Thursday, November 14, 2024
#168. "Dog Man: The Scarlet Shredder" by Dav Pilkey
At this point, readers will know whether they are on board with the Dog Man series. Having usurped its status as the Captain Underpants spin-off, it has managed to develop its own strange lore that has become more engrossing and substantial than anything Dav Pilkey has written. What's been especially exciting is finding the author move between juvenile humor and deeply emotional pathos. The results continue in this graphic novel that finds the absurd premise dovetailing with a familiar vulnerable core that delivers another reliable entry. It may not be the most memorable book in the series, but Pilkey has found a way to keep the series alive with a youthful bouyancy that encourages them to give into their creative pursuits and find their own adventure worth following.

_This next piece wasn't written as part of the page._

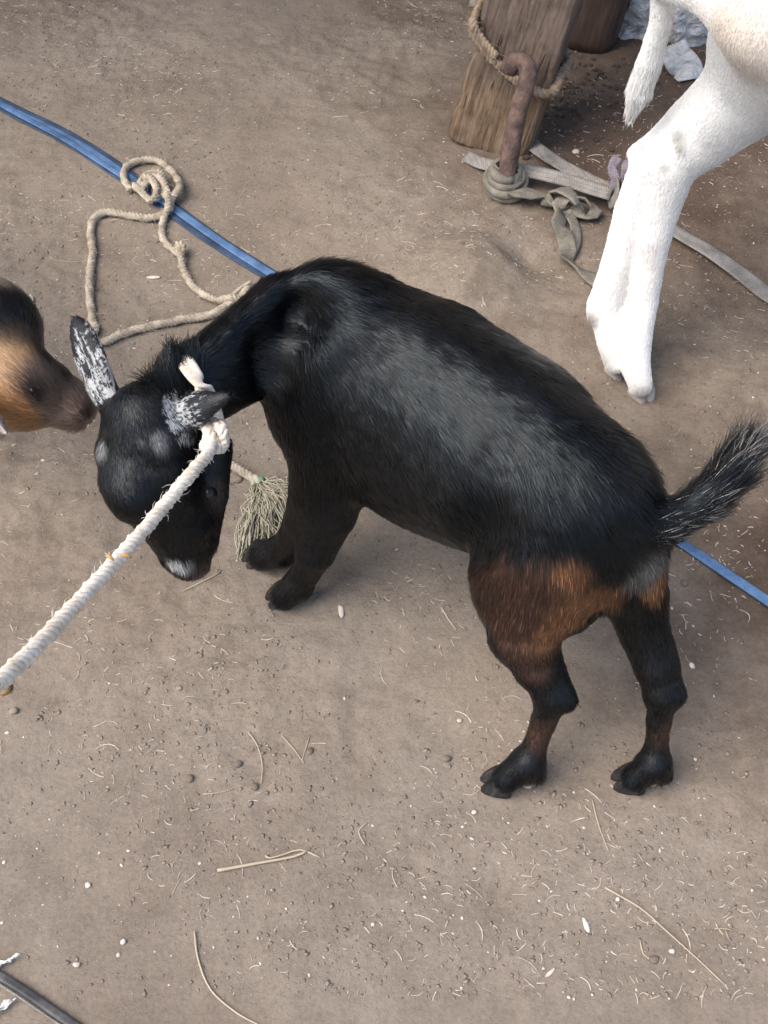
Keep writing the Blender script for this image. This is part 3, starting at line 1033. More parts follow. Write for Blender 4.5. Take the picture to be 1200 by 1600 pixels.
# ---------------------------------------------- the brown goat at the left edge
def brown_goat():
    root = empty('brown_goat', (-.95, 1.25, 0), 'brown and black goat nosing in from the left edge', 'goat')
    A = Animal(.0045)
    sk = W(-12, 512, .36)
    A.ell(sk, W(80, 620, .30) - sk, (0, 0, 1), (.062, .048, .05), .02)
    A.ell(W(8, 612, .315), (1, -.2, -.3), (0, 0, 1), (.065, .045, .040), .02)
    A.chain([(W(35, 590, .325), .041), (W(75, 612, .302), .034), (W(104, 630, .287), .029), (W(114, 637, .282), .027)], .018)
    # neck and body run off to the left
    b0, b1 = Vector((-.86, 1.32, .37)), Vector((-1.32, 1.50, .36))
    A.chain([(sk, .045), (Vector((-.62, 1.22, .38)), .052), (Vector((-.74, 1.27, .38)), .075), (b0, .105), (b0.lerp(b1, .5), .13), (b1, .10)], .03)
    hd = (b1 - b0).normalized(); sdv = Vector((-hd.y, hd.x, 0))
    feet = []
    for base, front in ((b0, 1), (b1, 0)):
        for s in (-1, 1):
            t = base + sdv * s * .06
            g = Vector((t.x, t.y, 0))
            off = hd * (.0 if front else .02)
            A.chain([(t - Vector((0, 0, .04)), .06), (g + off + Vector((0, 0, .20)), .034), (g + off * 1.5 + Vector((0, 0, .12)), .024),
                     (g + Vector((0, 0, .05)), .018), (g - hd * .012 + Vector((0, 0, .02)), .019)], .015)
            feet.append(g)
    A.chain([(b1 + Vector((-.08, .03, .05)), .02), (b1 + Vector((-.14, .05, .08)), .012)], .02)
    ea, eb = W(-75, 465, .40), W(-150, 400, .41)
    A.ell((ea + eb) / 2, eb - ea, (.4, .7, .4), (.045, .009, .005), .008)
    ec, ed = W(-75, 600, .36), W(14, 682, .335)
    A.ell((ec + ed) / 2, ed - ec, (.7, -.6, .2), (.048, .018, .007), .008)
    A.build(4)

    def tint(P, rng=None):
        C = np.tile(np.array([[.012, .010, .010]]), (len(P), 1))
        nz_ = noise2(P[:, 0] * 30 + P[:, 2] * 20, P[:, 1] * 30, 8) * .3
        def spot(u, v, z, r, col, soft=.4, amt=1.0):
            nonlocal C
            d = np.linalg.norm(P - np.array(A.hit(u, v, z)), axis=-1) / r + nz_
            C = mixc(C, col, np.clip((1 + soft - d) / (2 * soft), 0, 1) * amt)
        tan, mid, grey = (.36, .225, .12), (.34, .17, .07), (.22, .155, .12)
        spot(15, 575, .36, .042, tan); spot(60, 645, .31, .05, mid); spot(0, 630, .34, .06, tan)
        spot(30, 660, .30, .05, mid); spot(85, 608, .33, .030, grey); spot(112, 632, .31, .034, grey); spot(65, 590, .345, .022, grey, amt=.7)
        spot(48, 608, .36, .012, (.03, .021, .018), .8); spot(66, 622, .35, .012, (.03, .022, .018), .6)
        spot(130, 642, .285, .034, grey, .5); spot(140, 650, .275, .006, (.03, .024, .022), .6, .7); spot(98, 600, .33, .02, (.05, .036, .03), .8, .7)
        spot(0, 672, .340, .020, (.50, .42, .37), .3); spot(15, 410, .41, .04, (.34, .27, .22), .3)
        spot(78, 560, .345, .018, (.016, .013, .012)); spot(108, 590, .325, .012, (.03, .022, .018))
        if rng is not None: C *= rng.uniform(.65, 1.4, len(P))[:, None]
        return C

    body_object(A, 'body', root, tint(A.V))
    rng = np.random.default_rng(5)
    dens = .25 + 2.2 * near(A.V, W(40, 580, .33), .16, .3)
    H, N, FL, Q, wt = A.sample(60000, rng, dens)
    FL = -FL * 0 + FL
    hw = near(H, W(40, 580, .33), .14, .3)
    fl = np.tile(np.array(W(-60, 500, .36) - W(120, 640, .29))[None], (len(H), 1)); fl /= np.linalg.norm(fl[0])
    FL = FL * (1 - hw[:, None]) + fl * hw[:, None]
    hair_object('coat', root, H, N, FL, .018 * (1 - hw) + .012 * hw, tint(H, rng), .00034, np.full(len(H), .2), rng, M['hair'], .2, .12)
    A.eye(root, A.hit(52, 610), .0045); A.eye(root, sk + Vector((.05, .06, -.02)), .008)
    for g in feet:
        hoof_parts(root, g - hd * .035, g - hd * .005, .0105, (.036, .026, .0125), M['hoof'])


brown_goat()


# ---------------------------------------------- the white goat at the right edge
def white_goat():
    root = empty('white_goat', (.62, 1.2, 0), 'white goat at the right, only haunch, hind leg and tail in view', 'goat')
    A = Animal(.0045)
    d = Vector((.72, -.69, 0)); s = Vector((.69, .72, 0))
    # near hind leg
    hock = W(1015, 245, .315)
    A.chain([(W(1225, 95, .50), .072), (W(1160, 150, .44), .060), (W(1095, 205, .375), .052), (W(1040, 250, .325), .044)], .03)
    A.cone(W(1040, 245, .328), W(1015, 245, .325), .034, .018, .02, flow=(0, 0, -1))
    A.chain([(W(1085, 190, .38), .030), (W(1018, 250, .325), .028), (W(988, 330, .245), .026), (W(966, 410, .170), .0245), (W(945, 478, .105), .0265), (W(956, 530, .062), .023), (W(962, 565, .034), .019)], .006)
    A.cone(W(1020, 245, .328), W(990, 238, .326), .024, .009, .012, flow=(0, 0, -1))
    A.cone(W(940, 478, .105), W(926, 496, .092), .014, .008, .010)
    A.chain([(W(1045, 260, .322), .040), (W(1030, 325, .260), .030), (W(1016, 400, .190), .0235), (W(1004, 470, .122), .0235), (W(992, 530, .075), .025),
             (W(994, 575, .045), .021), (W(1000, 600, .028), .019)], .006)
    A.cone(W(992, 530, .075), W(974, 545, .066), .014, .007, .010)
    # pelvis, body and the unseen far legs
    tr = Vector((.345, 1.385, .64))
    pel = tr + d * .20 + s * .07 + Vector((0, 0, .0))
    A.chain([(pel, .085), (pel + d * .2 + Vector((0, 0, -.03)), .12), (pel + d * .42 + Vector((0, 0, -.02)), .13), (pel + d * .6, .12)], .05)
    A.cone(W(1225, 70, .52), pel - Vector((0, 0, .03)), .075, .085, .05, flow=(0, 0, -1))
    A.cone(W(1190, 50, .54), tr + d * .12 + Vector((0, 0, .01)), .055, .055, .05, flow=(0, 0, -1))
    A.cone(tr + Vector((0, 0, .02)), pel, .03, .07, .04)
    sh = pel + d * .6
    A.chain([(sh, .10), (sh + d * .18 + Vector((0, 0, .12)), .06), (sh + d * .27 + Vector((0, 0, .2)), .055)], .04)
    A.cone(sh + d * .26 + Vector((0, 0, .21)), sh + d * .42 + Vector((0, 0, .13)), .055, .03, .03)
    feet = []
    for base, fwd, sgn in ((sh, .0, -1), (sh, .03, 1)):
        t = base + s * sgn * .08
        g = Vector((t.x, t.y, 0)) + d * fwd
        A.chain([(t - Vector((0, 0, .08)), .085), (g + Vector((0, 0, .36)) - d * .02, .05), (g + Vector((0, 0, .24)) - d * (.05 if sgn == 1 and base is pel else 0), .033),
                 (g + Vector((0, 0, .08)), .024), (g + Vector((0, 0, .025)) + d * .015, .022)], .02)
        feet.append(g)
    # tail
    A.chain([(tr + Vector((0, 0, .01)), .022), (W(1040, -20, .60), .019), (W(1034, 30, .555), .0145), (W(1016, 95, .49), .016), (W(1000, 140, .445), .0155), (W(987, 175, .41), .008)], .015)
    A.build(4)

    def tint(P, rng=None):
        C = np.tile(np.array([[.77, .76, .735]]), (len(P), 1))
        nz_ = noise2(P[:, 0] * 22 + P[:, 2] * 15, P[:, 1] * 22, 18) * .5
        def spot(u, v, z, r, col, soft=.5, amt=1.0):
            nonlocal C
            d_ = np.linalg.norm(P - np.array(A.hit(u, v, z)), axis=-1) / r + nz_
            C = mixc(C, col, np.clip((1 + soft - d_) / (2 * soft), 0, 1) * amt)
        spot(1165, 55, .58, .075, (.56, .47, .38), .5, .7); spot(1150, 100, .52, .05, (.55, .45, .36), .5, .5)
        spot(1180, 190, .44, .045, (.58, .58, .57), .6, .6); spot(1058, 215, .41, .012, (.30, .28, .25), .6, .8); spot(1062, 235, .41, .009, (.26, .25, .22), .6, .7); spot(1038, 262, .38, .008, (.30, .28, .25), .6, .7); spot(1005, 232, .34, .006, (.35, .34, .32), .7, .7); spot(922, 500, .09, .010, (.25, .24, .23), .7, .8); spot(945, 565, .05, .012, (.40, .37, .33), .7, .7); spot(1000, 610, .03, .016, (.45, .41, .36), .8, .6); spot(1010, 398, .2, .012, (.5, .49, .47), .8, .6); spot(1120, 215, .43, .02, (.52, .52, .5), .9, .6)
        spot(985, 195, .40, .022, (.60, .57, .51), .6, .7); spot(1015, 395, .2, .02, (.6, .6, .6), .6, .5)
        if rng is not None: C *= rng.uniform(.92, 1.05, len(P))[:, None]
        return C

    body_object(A, 'body', root, tint(A.V))
    rng = np.random.default_rng(6)
    dens = .15 + 2.5 * np.maximum(near(A.V, W(1000, 400, .2), .3, .2), near(A.V, W(1120, 60, .55), .28, .2))
    H, N, FL, Q, wt = A.sample(95000, rng, dens)
    tl = np.maximum(near(H, W(1000, 140, .445), .05, .3), near(H, W(986, 178, .41), .04, .3))
    FL = FL.copy(); FL[:, 2] -= .3
    hair_object('coat', root, H, N, FL, .006 + .010 * tl, tint(H, rng), .0004, np.full(len(H), .2) + .03 * tl, rng, M['whitehair'], .2, .14)
    hoof_parts(root, W(1012, 628), W(1000, 610), .0105, (.026, .022, .0125), M['greyhoof'])
    hoof_parts(root, W(975, 592), W(962, 576), .0105, (.026, .022, .0125), M['greyhoof'])
    for g in feet:
        hoof_parts(root, g + d * .045, g + d * .01, .012, (.04, .03, .014), M['palehoof'])
    hd = sh + d * .27 + Vector((0, 0, .2))
    for sg in (-1, 1):
        ball('eye', hd + d * .03 + s * sg * .047 + Vector((0, 0, .012)), .012, M['eye'], root)
        e = Animal(.0045)


m_, nt_, p_ = mat('white_hair')
at_ = nd(nt_, 'ShaderNodeAttribute', attribute_name='tint')
nt_.links.new(at_.outputs['Color'], p_.inputs['Base Color'])
p_.inputs['Roughness'].default_value = .7
M['whitehair'] = m_
white_goat()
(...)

#167. "Madame Bovary" by Gustave Flaubert
Upon its release, "Madame Bovary" was considered a controversial text that reflected the downfall of moral women. As a story about a chaste lady giving into carnal desire, it reflected a shift towards a more independent era that was uncommon for the 19th century. As a story that revels in realism and modernist technique, it explores the interiority of its character while placing her in a series of situations that conveys the emotional depths of a figure in desperate need of connection. The results are not without tragedy, though the journey does a fantastic job of showing the highs and lows of frivolous lifestyles. Thanks to Gustave Flaubert's prose, it never strays too far into seediness and instead works as a commentary on why the unexamined life is ultimately meaningless. There has to be risks and failure to appreciate its larger purpose, and nobody achieves it quite like Madame Bovary.